--- BEGIN ---

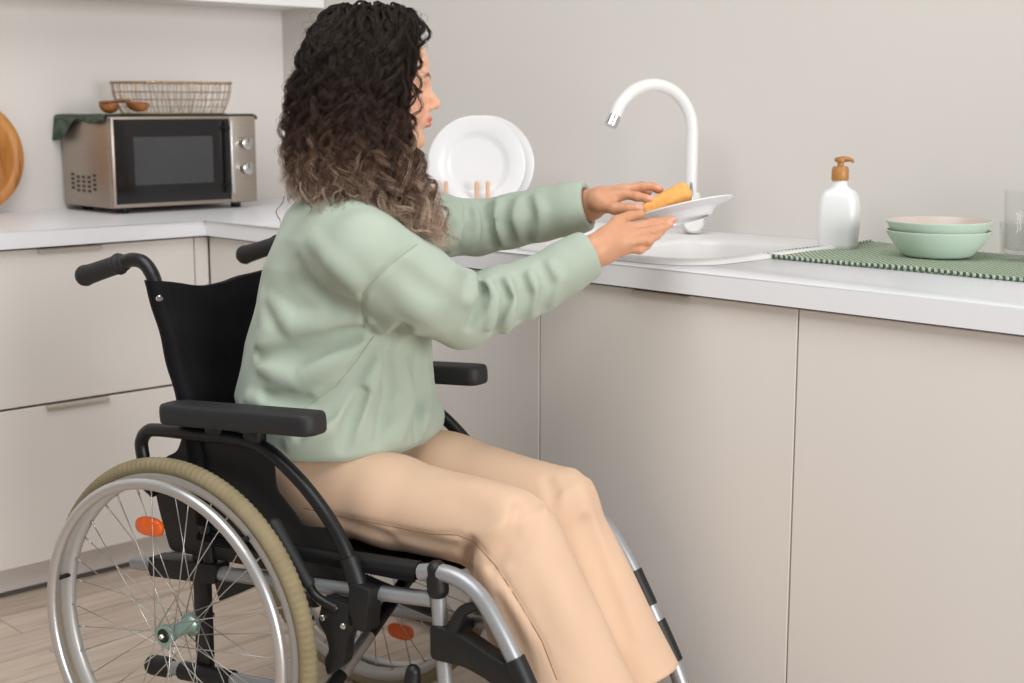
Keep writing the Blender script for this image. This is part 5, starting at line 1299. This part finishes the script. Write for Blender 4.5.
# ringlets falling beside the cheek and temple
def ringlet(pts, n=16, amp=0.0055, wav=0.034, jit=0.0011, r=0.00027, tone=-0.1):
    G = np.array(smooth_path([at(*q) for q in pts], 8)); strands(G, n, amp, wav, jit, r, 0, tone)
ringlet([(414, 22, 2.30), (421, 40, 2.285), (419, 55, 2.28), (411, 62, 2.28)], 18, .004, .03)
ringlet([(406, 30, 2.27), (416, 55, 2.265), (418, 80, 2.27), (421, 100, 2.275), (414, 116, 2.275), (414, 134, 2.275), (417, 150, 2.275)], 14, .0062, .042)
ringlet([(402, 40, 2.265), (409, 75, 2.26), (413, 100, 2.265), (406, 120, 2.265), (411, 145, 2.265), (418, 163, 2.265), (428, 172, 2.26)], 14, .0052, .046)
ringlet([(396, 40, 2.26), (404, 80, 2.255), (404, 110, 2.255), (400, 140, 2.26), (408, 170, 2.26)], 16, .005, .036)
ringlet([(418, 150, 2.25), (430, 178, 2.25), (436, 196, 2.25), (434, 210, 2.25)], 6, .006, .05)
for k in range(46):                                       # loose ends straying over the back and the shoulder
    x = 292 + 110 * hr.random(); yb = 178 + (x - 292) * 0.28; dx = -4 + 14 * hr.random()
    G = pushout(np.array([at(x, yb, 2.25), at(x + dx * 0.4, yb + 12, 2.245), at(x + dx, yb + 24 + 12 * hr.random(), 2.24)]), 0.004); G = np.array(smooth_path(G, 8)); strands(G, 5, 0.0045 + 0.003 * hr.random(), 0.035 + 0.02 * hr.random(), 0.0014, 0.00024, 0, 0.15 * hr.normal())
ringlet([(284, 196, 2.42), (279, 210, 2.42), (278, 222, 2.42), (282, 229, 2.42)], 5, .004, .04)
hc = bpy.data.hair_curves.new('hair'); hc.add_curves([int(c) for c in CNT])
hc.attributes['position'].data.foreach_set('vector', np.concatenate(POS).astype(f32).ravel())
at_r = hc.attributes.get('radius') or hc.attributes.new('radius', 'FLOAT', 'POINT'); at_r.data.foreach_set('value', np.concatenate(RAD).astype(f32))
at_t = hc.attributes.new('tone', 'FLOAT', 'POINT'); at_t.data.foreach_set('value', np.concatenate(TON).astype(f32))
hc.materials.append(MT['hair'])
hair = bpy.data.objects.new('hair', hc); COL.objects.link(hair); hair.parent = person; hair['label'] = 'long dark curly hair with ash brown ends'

--- END ---
--- BEGIN ---

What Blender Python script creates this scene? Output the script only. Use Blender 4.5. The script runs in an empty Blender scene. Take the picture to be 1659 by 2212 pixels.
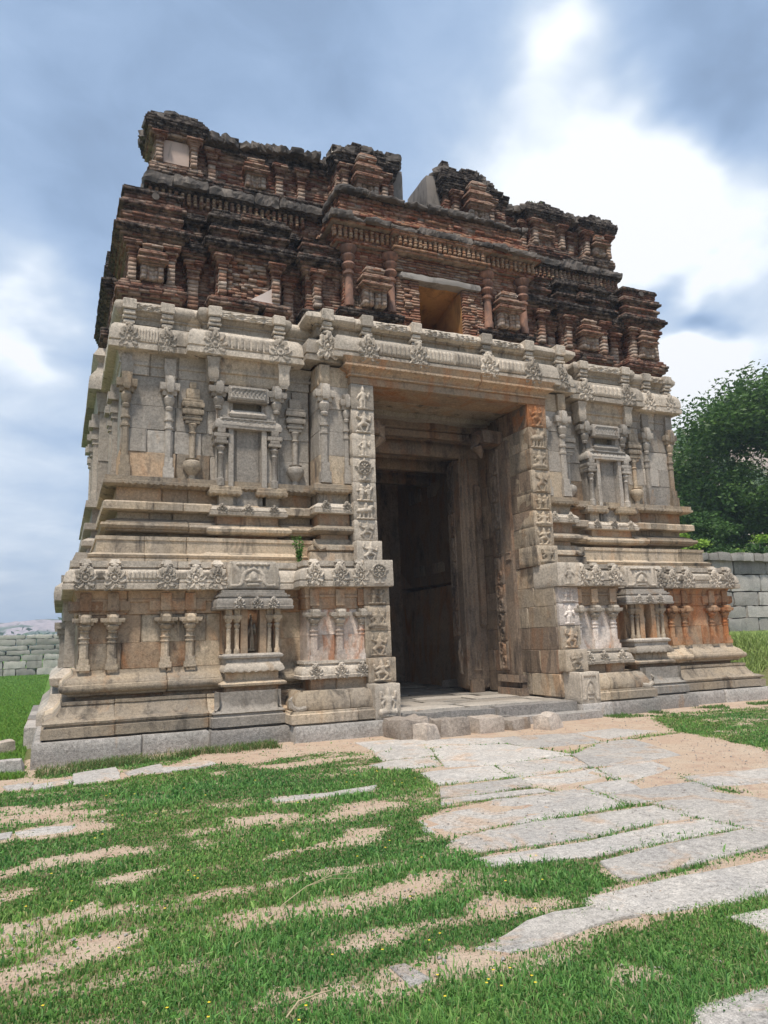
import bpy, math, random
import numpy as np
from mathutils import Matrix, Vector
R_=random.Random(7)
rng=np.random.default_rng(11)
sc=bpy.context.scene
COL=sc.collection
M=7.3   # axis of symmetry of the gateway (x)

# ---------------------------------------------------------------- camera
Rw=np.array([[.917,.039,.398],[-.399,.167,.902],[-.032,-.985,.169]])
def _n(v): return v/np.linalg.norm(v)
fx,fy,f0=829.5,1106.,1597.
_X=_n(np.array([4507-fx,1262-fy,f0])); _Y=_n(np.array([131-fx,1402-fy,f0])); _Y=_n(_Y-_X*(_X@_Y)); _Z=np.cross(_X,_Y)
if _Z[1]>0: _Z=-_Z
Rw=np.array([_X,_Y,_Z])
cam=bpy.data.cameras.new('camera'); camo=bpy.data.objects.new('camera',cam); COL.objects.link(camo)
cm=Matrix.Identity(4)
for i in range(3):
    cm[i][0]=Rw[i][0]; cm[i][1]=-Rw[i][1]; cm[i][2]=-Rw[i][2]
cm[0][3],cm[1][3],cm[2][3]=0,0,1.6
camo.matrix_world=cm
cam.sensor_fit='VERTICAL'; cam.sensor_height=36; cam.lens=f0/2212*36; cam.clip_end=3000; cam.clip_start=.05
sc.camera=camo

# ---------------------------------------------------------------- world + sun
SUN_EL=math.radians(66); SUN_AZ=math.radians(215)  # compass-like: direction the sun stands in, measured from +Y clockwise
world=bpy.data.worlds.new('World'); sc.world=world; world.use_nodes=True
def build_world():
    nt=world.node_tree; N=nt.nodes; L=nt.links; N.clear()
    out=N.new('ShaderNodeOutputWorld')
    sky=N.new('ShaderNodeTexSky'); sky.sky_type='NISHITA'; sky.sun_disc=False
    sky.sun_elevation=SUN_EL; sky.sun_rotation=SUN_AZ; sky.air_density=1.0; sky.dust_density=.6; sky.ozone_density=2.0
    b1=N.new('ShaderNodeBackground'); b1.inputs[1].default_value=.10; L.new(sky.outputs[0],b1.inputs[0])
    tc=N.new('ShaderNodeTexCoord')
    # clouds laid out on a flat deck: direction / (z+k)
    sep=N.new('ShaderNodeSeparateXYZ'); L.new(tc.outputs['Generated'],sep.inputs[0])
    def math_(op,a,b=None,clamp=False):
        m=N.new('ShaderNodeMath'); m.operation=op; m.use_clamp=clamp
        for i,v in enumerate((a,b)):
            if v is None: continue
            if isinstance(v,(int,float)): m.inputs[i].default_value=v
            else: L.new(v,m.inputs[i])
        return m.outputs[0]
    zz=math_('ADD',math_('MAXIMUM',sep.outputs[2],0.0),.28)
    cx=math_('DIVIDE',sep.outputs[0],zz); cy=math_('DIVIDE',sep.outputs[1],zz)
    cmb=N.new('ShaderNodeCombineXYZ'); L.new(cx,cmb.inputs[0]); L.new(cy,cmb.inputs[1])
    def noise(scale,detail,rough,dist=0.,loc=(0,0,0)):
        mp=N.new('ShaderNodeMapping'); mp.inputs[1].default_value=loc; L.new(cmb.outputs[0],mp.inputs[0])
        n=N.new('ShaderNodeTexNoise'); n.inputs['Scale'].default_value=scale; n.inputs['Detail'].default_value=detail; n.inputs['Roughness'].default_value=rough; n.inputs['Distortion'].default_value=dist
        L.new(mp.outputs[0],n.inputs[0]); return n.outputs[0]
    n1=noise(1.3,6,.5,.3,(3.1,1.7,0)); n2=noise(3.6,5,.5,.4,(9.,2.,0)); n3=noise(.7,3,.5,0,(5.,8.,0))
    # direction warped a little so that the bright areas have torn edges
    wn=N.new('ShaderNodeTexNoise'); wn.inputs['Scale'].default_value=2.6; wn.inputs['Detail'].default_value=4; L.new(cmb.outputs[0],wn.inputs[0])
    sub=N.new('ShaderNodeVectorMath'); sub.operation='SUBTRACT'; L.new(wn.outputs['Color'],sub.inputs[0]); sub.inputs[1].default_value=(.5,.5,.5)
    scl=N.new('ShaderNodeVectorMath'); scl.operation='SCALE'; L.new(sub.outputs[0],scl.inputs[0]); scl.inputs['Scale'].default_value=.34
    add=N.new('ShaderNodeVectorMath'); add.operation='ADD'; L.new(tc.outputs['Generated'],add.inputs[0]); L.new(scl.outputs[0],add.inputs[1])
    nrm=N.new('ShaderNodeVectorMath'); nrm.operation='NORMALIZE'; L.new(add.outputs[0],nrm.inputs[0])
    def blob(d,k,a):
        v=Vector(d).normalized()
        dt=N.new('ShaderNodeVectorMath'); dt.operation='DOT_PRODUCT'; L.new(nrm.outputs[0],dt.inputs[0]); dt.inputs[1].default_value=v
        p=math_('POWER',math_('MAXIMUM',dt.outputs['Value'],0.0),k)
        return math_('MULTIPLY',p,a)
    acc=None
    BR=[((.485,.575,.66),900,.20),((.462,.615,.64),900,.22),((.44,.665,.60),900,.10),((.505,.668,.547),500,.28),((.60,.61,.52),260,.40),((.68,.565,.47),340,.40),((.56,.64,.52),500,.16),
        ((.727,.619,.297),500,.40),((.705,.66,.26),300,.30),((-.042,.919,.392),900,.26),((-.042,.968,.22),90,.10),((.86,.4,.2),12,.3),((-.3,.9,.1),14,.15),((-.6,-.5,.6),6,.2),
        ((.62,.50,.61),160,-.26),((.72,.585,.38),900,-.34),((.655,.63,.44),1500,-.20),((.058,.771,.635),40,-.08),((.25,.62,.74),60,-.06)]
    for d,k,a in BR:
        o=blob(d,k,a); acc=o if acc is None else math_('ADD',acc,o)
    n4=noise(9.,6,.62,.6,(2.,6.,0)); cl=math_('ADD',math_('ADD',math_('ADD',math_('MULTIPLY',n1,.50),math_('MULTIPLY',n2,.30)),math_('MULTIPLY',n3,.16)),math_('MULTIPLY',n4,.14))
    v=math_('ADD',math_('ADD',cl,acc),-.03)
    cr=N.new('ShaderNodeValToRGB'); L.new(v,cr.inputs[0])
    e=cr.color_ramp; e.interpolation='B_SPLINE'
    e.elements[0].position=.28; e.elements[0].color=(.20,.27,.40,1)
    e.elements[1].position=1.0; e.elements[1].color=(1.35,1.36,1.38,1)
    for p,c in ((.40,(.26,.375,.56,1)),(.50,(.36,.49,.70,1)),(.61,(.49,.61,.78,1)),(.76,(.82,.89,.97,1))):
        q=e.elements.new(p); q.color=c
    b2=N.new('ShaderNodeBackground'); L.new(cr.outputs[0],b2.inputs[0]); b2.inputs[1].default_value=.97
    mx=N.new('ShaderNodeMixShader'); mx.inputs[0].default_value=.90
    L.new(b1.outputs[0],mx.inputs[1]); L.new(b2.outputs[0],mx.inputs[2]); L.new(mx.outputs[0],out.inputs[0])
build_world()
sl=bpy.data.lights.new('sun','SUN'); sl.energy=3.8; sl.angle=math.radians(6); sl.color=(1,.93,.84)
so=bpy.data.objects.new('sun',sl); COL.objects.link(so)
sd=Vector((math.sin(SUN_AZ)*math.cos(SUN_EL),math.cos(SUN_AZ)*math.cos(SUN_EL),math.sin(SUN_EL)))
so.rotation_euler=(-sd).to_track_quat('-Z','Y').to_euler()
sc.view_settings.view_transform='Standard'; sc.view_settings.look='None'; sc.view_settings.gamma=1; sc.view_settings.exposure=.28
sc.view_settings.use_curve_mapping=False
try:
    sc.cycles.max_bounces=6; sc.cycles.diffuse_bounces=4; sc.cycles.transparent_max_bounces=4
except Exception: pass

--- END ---

• Exercise details:
Extract the stretch of lines that begins at the line with "What Blender Python" and ends at the line with "sc.camera=camo", inclusive. Omit every picture.

• In response:
What Blender Python script creates this scene? Output the script only. Use Blender 4.5. The script runs in an empty Blender scene. Take the picture to be 1659 by 2212 pixels.
import bpy, math, random
import numpy as np
from mathutils import Matrix, Vector
R_=random.Random(7)
rng=np.random.default_rng(11)
sc=bpy.context.scene
COL=sc.collection
M=7.3   # axis of symmetry of the gateway (x)

# ---------------------------------------------------------------- camera
Rw=np.array([[.917,.039,.398],[-.399,.167,.902],[-.032,-.985,.169]])
def _n(v): return v/np.linalg.norm(v)
fx,fy,f0=829.5,1106.,1597.
_X=_n(np.array([4507-fx,1262-fy,f0])); _Y=_n(np.array([131-fx,1402-fy,f0])); _Y=_n(_Y-_X*(_X@_Y)); _Z=np.cross(_X,_Y)
if _Z[1]>0: _Z=-_Z
Rw=np.array([_X,_Y,_Z])
cam=bpy.data.cameras.new('camera'); camo=bpy.data.objects.new('camera',cam); COL.objects.link(camo)
cm=Matrix.Identity(4)
for i in range(3):
    cm[i][0]=Rw[i][0]; cm[i][1]=-Rw[i][1]; cm[i][2]=-Rw[i][2]
cm[0][3],cm[1][3],cm[2][3]=0,0,1.6
camo.matrix_world=cm
cam.sensor_fit='VERTICAL'; cam.sensor_height=36; cam.lens=f0/2212*36; cam.clip_end=3000; cam.clip_start=.05
sc.camera=camo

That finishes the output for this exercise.